** Begin EXERCISE INPUT **

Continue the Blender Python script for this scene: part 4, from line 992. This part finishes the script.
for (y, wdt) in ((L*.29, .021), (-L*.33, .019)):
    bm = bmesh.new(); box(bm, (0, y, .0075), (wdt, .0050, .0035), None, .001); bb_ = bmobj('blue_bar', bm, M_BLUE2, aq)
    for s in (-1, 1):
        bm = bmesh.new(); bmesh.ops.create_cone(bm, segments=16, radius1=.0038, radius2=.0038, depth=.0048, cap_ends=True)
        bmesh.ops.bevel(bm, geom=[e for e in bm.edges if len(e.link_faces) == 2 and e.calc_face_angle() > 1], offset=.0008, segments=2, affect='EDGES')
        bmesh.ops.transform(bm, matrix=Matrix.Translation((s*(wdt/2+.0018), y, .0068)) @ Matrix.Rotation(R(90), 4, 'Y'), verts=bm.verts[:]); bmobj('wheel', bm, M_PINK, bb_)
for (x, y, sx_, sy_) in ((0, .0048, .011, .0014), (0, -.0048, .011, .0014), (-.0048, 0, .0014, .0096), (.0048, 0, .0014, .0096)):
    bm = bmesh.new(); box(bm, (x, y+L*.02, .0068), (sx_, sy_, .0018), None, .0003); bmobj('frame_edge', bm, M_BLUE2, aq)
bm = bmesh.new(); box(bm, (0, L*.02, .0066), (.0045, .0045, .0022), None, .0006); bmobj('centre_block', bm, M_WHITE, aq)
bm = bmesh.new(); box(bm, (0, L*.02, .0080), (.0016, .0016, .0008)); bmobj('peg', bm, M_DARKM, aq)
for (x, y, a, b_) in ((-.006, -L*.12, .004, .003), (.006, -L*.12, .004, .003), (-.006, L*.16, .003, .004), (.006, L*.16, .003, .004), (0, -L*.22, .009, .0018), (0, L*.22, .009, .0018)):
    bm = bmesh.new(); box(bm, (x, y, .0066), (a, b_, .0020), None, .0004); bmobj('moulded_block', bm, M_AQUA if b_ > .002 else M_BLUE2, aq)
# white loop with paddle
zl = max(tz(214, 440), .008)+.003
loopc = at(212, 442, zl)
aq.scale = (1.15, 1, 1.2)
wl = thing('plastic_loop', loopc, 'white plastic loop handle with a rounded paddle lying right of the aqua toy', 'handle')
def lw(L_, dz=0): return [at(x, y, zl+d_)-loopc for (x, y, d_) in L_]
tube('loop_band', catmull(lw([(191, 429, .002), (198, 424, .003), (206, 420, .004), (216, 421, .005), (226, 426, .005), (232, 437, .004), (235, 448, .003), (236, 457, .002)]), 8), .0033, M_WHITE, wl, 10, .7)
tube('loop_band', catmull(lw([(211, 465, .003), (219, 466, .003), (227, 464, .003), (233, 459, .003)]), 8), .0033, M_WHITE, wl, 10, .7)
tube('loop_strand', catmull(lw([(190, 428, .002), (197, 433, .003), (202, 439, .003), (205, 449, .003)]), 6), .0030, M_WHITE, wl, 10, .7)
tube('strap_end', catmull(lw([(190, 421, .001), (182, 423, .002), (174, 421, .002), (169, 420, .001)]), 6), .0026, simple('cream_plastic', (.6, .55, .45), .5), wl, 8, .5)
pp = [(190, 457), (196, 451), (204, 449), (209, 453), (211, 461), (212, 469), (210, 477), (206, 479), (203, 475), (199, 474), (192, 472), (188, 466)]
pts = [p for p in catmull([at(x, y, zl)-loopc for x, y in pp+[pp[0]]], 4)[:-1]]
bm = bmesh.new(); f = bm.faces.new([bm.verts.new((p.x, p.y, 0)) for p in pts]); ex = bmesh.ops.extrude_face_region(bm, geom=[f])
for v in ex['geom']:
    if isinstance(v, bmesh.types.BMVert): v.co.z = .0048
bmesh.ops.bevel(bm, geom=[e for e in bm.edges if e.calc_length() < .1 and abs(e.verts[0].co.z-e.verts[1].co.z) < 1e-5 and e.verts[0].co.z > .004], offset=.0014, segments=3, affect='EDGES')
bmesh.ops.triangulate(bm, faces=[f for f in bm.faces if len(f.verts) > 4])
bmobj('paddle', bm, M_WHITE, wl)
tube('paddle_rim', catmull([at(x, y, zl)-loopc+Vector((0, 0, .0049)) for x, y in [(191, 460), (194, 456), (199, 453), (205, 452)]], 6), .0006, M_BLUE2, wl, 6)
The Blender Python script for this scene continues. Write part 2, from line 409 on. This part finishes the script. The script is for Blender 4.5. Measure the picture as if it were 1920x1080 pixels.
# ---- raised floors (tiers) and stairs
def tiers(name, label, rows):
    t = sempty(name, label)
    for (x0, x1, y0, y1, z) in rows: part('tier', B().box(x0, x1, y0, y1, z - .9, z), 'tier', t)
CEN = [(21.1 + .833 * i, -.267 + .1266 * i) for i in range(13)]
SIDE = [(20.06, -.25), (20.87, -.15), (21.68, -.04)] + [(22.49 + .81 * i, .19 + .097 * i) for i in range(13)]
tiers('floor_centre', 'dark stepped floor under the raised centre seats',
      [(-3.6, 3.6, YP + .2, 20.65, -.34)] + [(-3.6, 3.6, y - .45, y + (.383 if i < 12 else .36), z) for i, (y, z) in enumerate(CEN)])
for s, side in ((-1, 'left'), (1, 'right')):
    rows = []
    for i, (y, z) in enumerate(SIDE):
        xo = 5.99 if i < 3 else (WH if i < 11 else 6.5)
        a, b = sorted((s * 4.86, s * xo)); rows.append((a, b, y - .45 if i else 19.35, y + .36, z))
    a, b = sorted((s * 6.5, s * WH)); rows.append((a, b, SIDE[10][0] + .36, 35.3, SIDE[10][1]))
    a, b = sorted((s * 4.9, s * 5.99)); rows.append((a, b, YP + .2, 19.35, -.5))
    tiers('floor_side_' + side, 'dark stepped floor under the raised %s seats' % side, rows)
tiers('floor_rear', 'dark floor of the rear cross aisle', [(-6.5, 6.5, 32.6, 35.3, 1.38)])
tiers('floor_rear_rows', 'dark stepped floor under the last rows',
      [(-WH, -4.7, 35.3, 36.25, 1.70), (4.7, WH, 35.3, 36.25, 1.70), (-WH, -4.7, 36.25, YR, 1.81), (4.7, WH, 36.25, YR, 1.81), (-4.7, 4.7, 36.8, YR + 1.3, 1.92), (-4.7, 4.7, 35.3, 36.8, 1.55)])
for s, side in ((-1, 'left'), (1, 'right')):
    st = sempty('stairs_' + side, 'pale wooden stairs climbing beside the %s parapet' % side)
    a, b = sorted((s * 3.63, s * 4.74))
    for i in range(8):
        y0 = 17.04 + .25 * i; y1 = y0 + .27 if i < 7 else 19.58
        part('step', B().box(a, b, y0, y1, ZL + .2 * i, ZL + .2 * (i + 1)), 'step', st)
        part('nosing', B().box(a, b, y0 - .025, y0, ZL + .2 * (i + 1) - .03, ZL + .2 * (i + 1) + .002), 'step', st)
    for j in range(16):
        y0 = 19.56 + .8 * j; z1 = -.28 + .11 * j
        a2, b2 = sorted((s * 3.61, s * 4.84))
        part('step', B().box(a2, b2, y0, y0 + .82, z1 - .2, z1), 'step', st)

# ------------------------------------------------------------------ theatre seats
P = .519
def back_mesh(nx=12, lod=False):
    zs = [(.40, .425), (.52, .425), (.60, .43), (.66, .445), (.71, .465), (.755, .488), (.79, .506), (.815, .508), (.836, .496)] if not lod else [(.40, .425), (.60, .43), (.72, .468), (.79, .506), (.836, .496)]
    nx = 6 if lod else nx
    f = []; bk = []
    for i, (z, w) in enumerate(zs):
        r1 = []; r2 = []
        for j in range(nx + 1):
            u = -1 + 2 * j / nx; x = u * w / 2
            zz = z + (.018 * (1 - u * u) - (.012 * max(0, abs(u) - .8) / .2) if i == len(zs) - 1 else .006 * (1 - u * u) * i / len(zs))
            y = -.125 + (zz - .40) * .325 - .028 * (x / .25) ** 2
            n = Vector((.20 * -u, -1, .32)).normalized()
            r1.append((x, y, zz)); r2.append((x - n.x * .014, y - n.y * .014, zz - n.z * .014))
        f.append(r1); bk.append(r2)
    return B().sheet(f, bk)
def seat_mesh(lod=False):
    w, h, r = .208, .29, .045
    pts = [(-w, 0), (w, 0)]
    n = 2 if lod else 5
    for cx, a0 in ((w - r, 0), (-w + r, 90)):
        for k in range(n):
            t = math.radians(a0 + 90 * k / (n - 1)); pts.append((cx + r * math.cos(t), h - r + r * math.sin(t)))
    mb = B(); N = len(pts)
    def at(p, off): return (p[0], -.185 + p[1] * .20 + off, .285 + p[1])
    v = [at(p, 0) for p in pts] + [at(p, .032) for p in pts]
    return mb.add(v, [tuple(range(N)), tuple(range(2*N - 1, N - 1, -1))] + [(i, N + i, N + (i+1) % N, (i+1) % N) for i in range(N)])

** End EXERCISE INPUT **

--- GIVEN EXERCISE ---
Extract all lines of the records above that include "this".

--- WRITTEN ANSWER ---
Continue the Blender Python script for this scene: part 4, from line 992. This part finishes the script.
The Blender Python script for this scene continues. Write part 2, from line 409 on. This part finishes the script. The script is for Blender 4.5. Measure the picture as if it were 1920x1080 pixels.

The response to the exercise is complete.